**Given exercise:** Leaving out every picture, copy the lines of the data exactly, from the first through the line containing "column(2, *COLS[2], SOZ, 'wide".

**Material:**
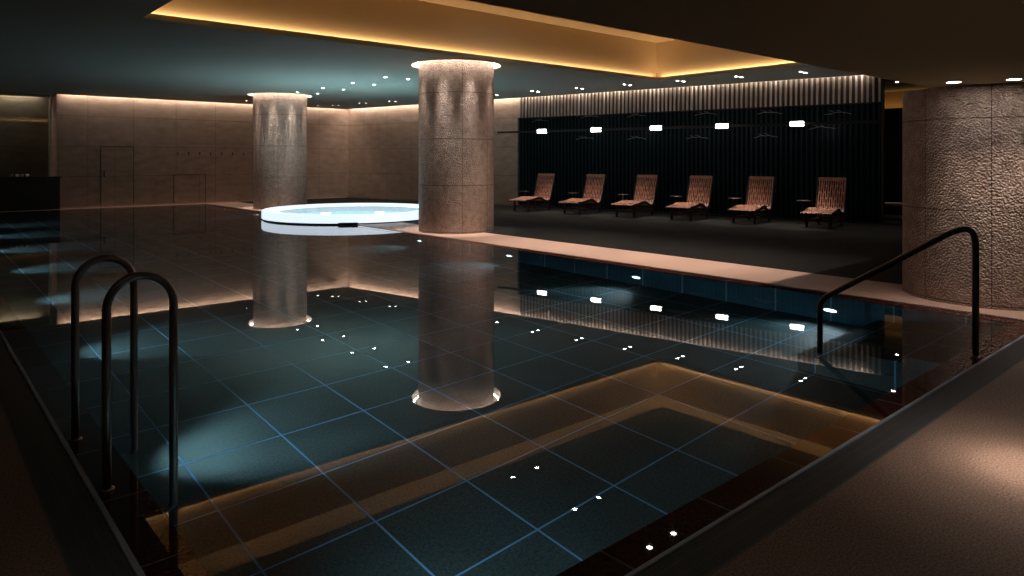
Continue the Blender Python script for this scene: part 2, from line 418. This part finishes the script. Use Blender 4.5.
column(0, *COLS[0], 3.78, 'hammered stone column in the middle, beside the glowing spa', True)
column(1, *COLS[1], 3.78, 'smaller looking stone column farther back, left of the glowing spa', True)
column(2, *COLS[2], SOZ, 'wide stone column at the right picture edge under the soffit', False)

# ------------------------------------------------------------------ spa
t = thing('glowing_spa', 'round white glowing spa basin raised at the pool edge', 'spa', (SPA[0], SPA[1], 0))
ft = [(p[0] - SPA[0], p[1] - SPA[1]) for p in circle(SPA[0], SPA[1], SPR - .03, 160) if p[0] < SX1 - .18]
ft.sort(key=lambda p: p[1])
obj('foot', plate(ft, [], DEP, .02), 'black', t)
obj('shadow_gap', lathe([(SPR - .04, .002), (SPR - .04, .03), (SPR - .25, .03), (SPR - .25, .002)], seg=96, close=True), 'black', t)
obj('rim', lathe([(SPR - .01, .03), (SPR, .04), (SPR, .215), (SPR - .02, .235), (SPR - .36, .215), (SPR - .40, .03)], seg=128, close=True), 'spa_glow', t)
obj('basin', lathe([(0, .012), (SPR - .41, .012), (SPR - .41, .03), (0, .03)], seg=96, close=False), 'spa_basin', t)
obj('spa_water', lathe([(0, .19), (SPR - .37, .19)], seg=96), 'spa_water', t)
for a in (.4, 1.7, 3.0, 4.3, 5.6):
    o = obj('jet_light', lathe([(0, .031), (.12, .031), (.12, .045), (0, .05)], seg=24), 'lamp_dim', t); o.location = (1.2 * math.cos(a), 1.2 * math.sin(a), 0)
    spot((0, 0, .07), (0, 0, 3), 27, 112, 1, (.46, .92, .92), o, .1)
bm = bmesh.new(); add_box(bm, 0, .09, -.22, .22, .002, .05)
o = obj('overflow_slot', bm, 'black', t); a = math.atan2(-1.93, -1.13); o.location = ((SPR - .03) * math.cos(a), (SPR - .03) * math.sin(a), 0); o.rotation_euler = (0, 0, a)

# ------------------------------------------------------------------ gutters
def gutter(name, label, L, loc, rz, near):   # local x = length, y 0..G across, y = G at the water
    t = thing(name, label, 'drain', loc, rz, 'pool gutter grates')
    obj('channel', box(0, L, 0, G, -.12, -.05), 'black', t)
    bm = bmesh.new(); x = 0
    while x < L:
        st = .014 if x < near else .05
        add_box(bm, x, x + st * .6, .012, G - .03, -.018, -.004); x += st
    for yy in (.012, .07, .13, G - .042): add_box(bm, 0, L, yy, yy + .01, -.03, -.0055)
    obj('grate', bm, 'rubber', t)
    obj('edge_strip', box(0, L, G - .026, G - .002, -.12, .001, bev=.003), 'edge', t)
    obj('edge_strip', box(0, L, 0, .010, -.12, 0), 'rubber', t)
    return t
gutter('drain_grate', 'ribbed dark gutter grate along the near right pool edge', SX1 + .05 - SX0 + G, (SX0 - G, SY0 - G, 0), 0, 8)
g = gutter('drain_grate', 'ribbed dark gutter grate with a blue edge along the left side of the pool', SY1 - SY0 - .006, (SX0 - G, SY1, 0), -PI / 2, 0)
# the left one is laid from the far end, so its fine ribs are rebuilt for the near part
bm = bmesh.new(); x = 0
Lg = SY1 - SY0 - .006
while x < Lg:
    st = .014 if x > Lg - 9 else .05
    add_box(bm, x, x + st * .6, .012, G - .03, -.018, -.004); x += st
for ch in g.children:
    if ch.name.startswith('grate'):
        for yy in (.012, .07, .13, G - .042): add_box(bm, 0, Lg - .001, yy, yy + .01, -.03, -.0055)
        bm.to_mesh(ch.data); bm.free(); break
t = thing('slot_drain', 'slim slotted drain between the far pool edge and pink stone', 'drain', (SX1, SY0, 0))
obj('channel', box(0, .05, 0, 11.2, -.1, -.03), 'black', t)
bm = bmesh.new(); y = 0
while y < 11.2: add_box(bm, .006, .044, y, y + .018, -.02, -.003); y += .035
obj('grate', bm, 'steel', t)
obj('edge_strip', box(0, .006, 0, 11.2, -.1, 0), 'steel', t)
t = thing('slot_drain', 'slim slotted drain beyond the spa toward the beige wall', 'drain', (SX1, 18.75, 0))
obj('channel', box(0, .05, 0, 6.2, -.1, -.03), 'black', t)
obj('edge_strip', box(0, .006, 0, 6.2, -.1, 0), 'steel', t)

# ------------------------------------------------------------------ pool steps at the right corner
bm = bmesh.new()
for k in range(4): add_box(bm, 5.99, WX1 - .002, WY0 + .004 + k * .3, WY0 + .004 + (k + 1) * .3, DEP, -.20 - k * .2)
o = obj('pool_steps', bm, 'pool_tile'); tag(o, 'submerged dark stone steps at the right corner of the pool', 'steps')
# ------------------------------------------------------------------ rails
def arc(c, r, a0, a1, n_, ux, uz=Vector((0, 0, 1))):
    return [Vector(c) + ux * (r * math.cos(a)) + uz * (r * math.sin(a)) for a in [a0 + (a1 - a0) * k / n_ for k in range(n_ + 1)]]
def grab(label, y):
    t = thing('grab_rail', label, 'rail', (.708, y, -.004), 0, 'curved grab rails of the pool ladder')
    ux = Vector((1, 0, 0)); sp = .285; r = sp / 2
    pts = [Vector((0, 0, 0)), Vector((0, 0, .4))] + arc((r, 0, .962 - r), r, PI, 0, 20, ux) + [Vector((sp, 0, .3)), Vector((sp, 0, -.34))] + arc((sp - .06, 0, -.36), .06, 0, -PI / 2, 6, ux) + [Vector((.13, 0, -.42))]
    bm = bmesh.new(); add_tube(bm, pts, .0195, 20); obj('tube', bm, 'bronze', t, True)
    obj('flange', lathe([(.019, 0), (.034, 0), (.034, .005), (.026, .011), (.019, .011)], seg=28, close=True), 'bronze', t, True)
    bm = bmesh.new(); add_tube(bm, [(.128, 0, -.42), (.142, 0, -.42)], .04, 20); obj('wall_flange', bm, 'bronze', t, True)
grab('dark curved grab rail at the left, standing nearer the camera', 3.62)
grab('dark curved grab rail at the left, standing behind its twin', 4.38)
t = thing('stair_handrail', 'dark tubular handrail sloping down into the pool beside the wide column', 'rail', (6.17, 1.692, -.004))
uy = Vector((0, 1, 0)); zt = .975; A_ = Vector((0, 0, zt)); 
p0 = Vector((0, 0, .78)); sl0 = Vector((0, .12, .955)); sl1 = Vector((0, 1.16, .27))
def bez(a, b, c, d, n_=12): return [a * (1 - u) ** 3 + b * 3 * u * (1 - u) ** 2 + c * 3 * u * u * (1 - u) + d * u ** 3 for u in [k / n_ for k in range(n_ + 1)]]
dirn = (sl1 - sl0).normalized()
pts = [Vector((0, 0, 0)), Vector((0, 0, .5))] + bez(Vector((0, 0, .82)), Vector((0, 0, 1.01)), Vector((0, .06, 1.0)) , Vector((0, .20, .915)), 14) + bez(Vector((0, 1.12, .31)), Vector((0, 1.16, .28)), Vector((0, 1.19, .26)), Vector((0, 1.2, .20)), 6) + [Vector((0, 1.2, -.2)), Vector((0, 1.2, -.79))]
bm = bmesh.new(); add_tube(bm, pts, .024, 18); obj('tube', bm, 'dark_tube', t, True)
obj('flange', lathe([(.024, 0), (.044, 0), (.044, .006), (.03, .014), (.024, .014)], seg=28, close=True), 'bronze', t, True)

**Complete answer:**
Continue the Blender Python script for this scene: part 2, from line 418. This part finishes the script. Use Blender 4.5.
column(0, *COLS[0], 3.78, 'hammered stone column in the middle, beside the glowing spa', True)
column(1, *COLS[1], 3.78, 'smaller looking stone column farther back, left of the glowing spa', True)
column(2, *COLS[2], SOZ, 'wide stone column at the right picture edge under the soffit', False)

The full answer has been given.